§ Aim: Your task is to repeat all of the material exactly.

§ Dataset content:
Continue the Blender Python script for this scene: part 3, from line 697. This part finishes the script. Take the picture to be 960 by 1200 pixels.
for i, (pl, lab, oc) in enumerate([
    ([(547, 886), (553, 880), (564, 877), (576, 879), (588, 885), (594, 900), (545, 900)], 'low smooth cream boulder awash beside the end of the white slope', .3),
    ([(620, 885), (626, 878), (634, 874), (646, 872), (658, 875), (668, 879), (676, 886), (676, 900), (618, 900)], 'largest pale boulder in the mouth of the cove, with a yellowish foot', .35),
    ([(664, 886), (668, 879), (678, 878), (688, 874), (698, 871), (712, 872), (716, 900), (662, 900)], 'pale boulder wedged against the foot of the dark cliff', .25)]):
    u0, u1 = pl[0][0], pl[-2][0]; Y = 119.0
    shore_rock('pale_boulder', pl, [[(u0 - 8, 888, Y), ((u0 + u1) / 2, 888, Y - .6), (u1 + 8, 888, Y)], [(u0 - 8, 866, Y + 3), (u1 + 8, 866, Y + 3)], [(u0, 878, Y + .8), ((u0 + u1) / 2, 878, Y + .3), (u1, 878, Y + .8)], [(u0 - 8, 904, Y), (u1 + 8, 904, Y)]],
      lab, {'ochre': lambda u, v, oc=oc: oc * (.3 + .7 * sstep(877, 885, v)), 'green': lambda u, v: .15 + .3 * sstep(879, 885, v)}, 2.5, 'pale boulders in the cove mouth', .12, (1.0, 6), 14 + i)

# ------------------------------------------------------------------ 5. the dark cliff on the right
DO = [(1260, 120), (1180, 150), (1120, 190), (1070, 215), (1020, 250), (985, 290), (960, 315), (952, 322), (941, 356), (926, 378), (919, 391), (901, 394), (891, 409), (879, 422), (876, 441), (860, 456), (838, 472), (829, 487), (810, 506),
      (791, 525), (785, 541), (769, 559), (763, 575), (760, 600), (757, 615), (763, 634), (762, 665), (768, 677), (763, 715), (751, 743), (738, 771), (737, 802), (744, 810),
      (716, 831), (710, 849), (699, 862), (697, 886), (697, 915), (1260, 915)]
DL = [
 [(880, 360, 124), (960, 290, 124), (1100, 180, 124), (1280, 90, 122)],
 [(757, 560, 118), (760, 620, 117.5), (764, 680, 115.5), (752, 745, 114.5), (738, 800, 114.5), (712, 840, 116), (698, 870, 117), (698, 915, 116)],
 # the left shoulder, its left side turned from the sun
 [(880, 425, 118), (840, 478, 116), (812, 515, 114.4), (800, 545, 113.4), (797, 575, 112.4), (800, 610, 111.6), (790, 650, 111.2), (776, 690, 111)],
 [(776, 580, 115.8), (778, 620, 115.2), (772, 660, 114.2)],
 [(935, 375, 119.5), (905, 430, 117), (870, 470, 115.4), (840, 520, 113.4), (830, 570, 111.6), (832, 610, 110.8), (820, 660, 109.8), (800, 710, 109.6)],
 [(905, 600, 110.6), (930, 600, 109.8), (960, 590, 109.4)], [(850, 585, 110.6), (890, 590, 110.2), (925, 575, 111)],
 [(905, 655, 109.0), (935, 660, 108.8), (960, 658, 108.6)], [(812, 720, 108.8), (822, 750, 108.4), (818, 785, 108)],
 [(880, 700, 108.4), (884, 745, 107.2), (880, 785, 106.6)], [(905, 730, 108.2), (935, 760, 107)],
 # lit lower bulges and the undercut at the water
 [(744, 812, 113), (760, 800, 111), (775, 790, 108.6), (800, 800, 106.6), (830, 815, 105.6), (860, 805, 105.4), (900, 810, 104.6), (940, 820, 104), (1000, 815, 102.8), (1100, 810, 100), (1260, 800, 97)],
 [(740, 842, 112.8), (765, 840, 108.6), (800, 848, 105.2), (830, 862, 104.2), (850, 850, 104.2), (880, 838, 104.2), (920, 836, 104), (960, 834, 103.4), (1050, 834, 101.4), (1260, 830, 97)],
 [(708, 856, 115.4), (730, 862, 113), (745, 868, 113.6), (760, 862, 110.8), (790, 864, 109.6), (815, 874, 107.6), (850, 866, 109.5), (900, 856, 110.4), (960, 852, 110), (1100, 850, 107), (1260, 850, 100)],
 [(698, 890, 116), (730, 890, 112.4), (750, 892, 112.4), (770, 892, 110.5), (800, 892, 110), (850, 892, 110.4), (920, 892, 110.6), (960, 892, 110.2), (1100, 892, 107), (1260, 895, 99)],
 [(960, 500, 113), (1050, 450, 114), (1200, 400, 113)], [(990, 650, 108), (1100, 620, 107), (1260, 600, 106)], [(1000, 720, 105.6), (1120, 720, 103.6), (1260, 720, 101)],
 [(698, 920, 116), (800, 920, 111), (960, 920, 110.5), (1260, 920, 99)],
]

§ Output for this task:
Continue the Blender Python script for this scene: part 3, from line 697. This part finishes the script. Take the picture to be 960 by 1200 pixels.
for i, (pl, lab, oc) in enumerate([
    ([(547, 886), (553, 880), (564, 877), (576, 879), (588, 885), (594, 900), (545, 900)], 'low smooth cream boulder awash beside the end of the white slope', .3),
    ([(620, 885), (626, 878), (634, 874), (646, 872), (658, 875), (668, 879), (676, 886), (676, 900), (618, 900)], 'largest pale boulder in the mouth of the cove, with a yellowish foot', .35),
    ([(664, 886), (668, 879), (678, 878), (688, 874), (698, 871), (712, 872), (716, 900), (662, 900)], 'pale boulder wedged against the foot of the dark cliff', .25)]):
    u0, u1 = pl[0][0], pl[-2][0]; Y = 119.0
    shore_rock('pale_boulder', pl, [[(u0 - 8, 888, Y), ((u0 + u1) / 2, 888, Y - .6), (u1 + 8, 888, Y)], [(u0 - 8, 866, Y + 3), (u1 + 8, 866, Y + 3)], [(u0, 878, Y + .8), ((u0 + u1) / 2, 878, Y + .3), (u1, 878, Y + .8)], [(u0 - 8, 904, Y), (u1 + 8, 904, Y)]],
      lab, {'ochre': lambda u, v, oc=oc: oc * (.3 + .7 * sstep(877, 885, v)), 'green': lambda u, v: .15 + .3 * sstep(879, 885, v)}, 2.5, 'pale boulders in the cove mouth', .12, (1.0, 6), 14 + i)

# ------------------------------------------------------------------ 5. the dark cliff on the right
DO = [(1260, 120), (1180, 150), (1120, 190), (1070, 215), (1020, 250), (985, 290), (960, 315), (952, 322), (941, 356), (926, 378), (919, 391), (901, 394), (891, 409), (879, 422), (876, 441), (860, 456), (838, 472), (829, 487), (810, 506),
      (791, 525), (785, 541), (769, 559), (763, 575), (760, 600), (757, 615), (763, 634), (762, 665), (768, 677), (763, 715), (751, 743), (738, 771), (737, 802), (744, 810),
      (716, 831), (710, 849), (699, 862), (697, 886), (697, 915), (1260, 915)]
DL = [
 [(880, 360, 124), (960, 290, 124), (1100, 180, 124), (1280, 90, 122)],
 [(757, 560, 118), (760, 620, 117.5), (764, 680, 115.5), (752, 745, 114.5), (738, 800, 114.5), (712, 840, 116), (698, 870, 117), (698, 915, 116)],
 # the left shoulder, its left side turned from the sun
 [(880, 425, 118), (840, 478, 116), (812, 515, 114.4), (800, 545, 113.4), (797, 575, 112.4), (800, 610, 111.6), (790, 650, 111.2), (776, 690, 111)],
 [(776, 580, 115.8), (778, 620, 115.2), (772, 660, 114.2)],
 [(935, 375, 119.5), (905, 430, 117), (870, 470, 115.4), (840, 520, 113.4), (830, 570, 111.6), (832, 610, 110.8), (820, 660, 109.8), (800, 710, 109.6)],
 [(905, 600, 110.6), (930, 600, 109.8), (960, 590, 109.4)], [(850, 585, 110.6), (890, 590, 110.2), (925, 575, 111)],
 [(905, 655, 109.0), (935, 660, 108.8), (960, 658, 108.6)], [(812, 720, 108.8), (822, 750, 108.4), (818, 785, 108)],
 [(880, 700, 108.4), (884, 745, 107.2), (880, 785, 106.6)], [(905, 730, 108.2), (935, 760, 107)],
 # lit lower bulges and the undercut at the water
 [(744, 812, 113), (760, 800, 111), (775, 790, 108.6), (800, 800, 106.6), (830, 815, 105.6), (860, 805, 105.4), (900, 810, 104.6), (940, 820, 104), (1000, 815, 102.8), (1100, 810, 100), (1260, 800, 97)],
 [(740, 842, 112.8), (765, 840, 108.6), (800, 848, 105.2), (830, 862, 104.2), (850, 850, 104.2), (880, 838, 104.2), (920, 836, 104), (960, 834, 103.4), (1050, 834, 101.4), (1260, 830, 97)],
 [(708, 856, 115.4), (730, 862, 113), (745, 868, 113.6), (760, 862, 110.8), (790, 864, 109.6), (815, 874, 107.6), (850, 866, 109.5), (900, 856, 110.4), (960, 852, 110), (1100, 850, 107), (1260, 850, 100)],
 [(698, 890, 116), (730, 890, 112.4), (750, 892, 112.4), (770, 892, 110.5), (800, 892, 110), (850, 892, 110.4), (920, 892, 110.6), (960, 892, 110.2), (1100, 892, 107), (1260, 895, 99)],
 [(960, 500, 113), (1050, 450, 114), (1200, 400, 113)], [(990, 650, 108), (1100, 620, 107), (1260, 600, 106)], [(1000, 720, 105.6), (1120, 720, 103.6), (1260, 720, 101)],
 [(698, 920, 116), (800, 920, 111), (960, 920, 110.5), (1260, 920, 99)],
]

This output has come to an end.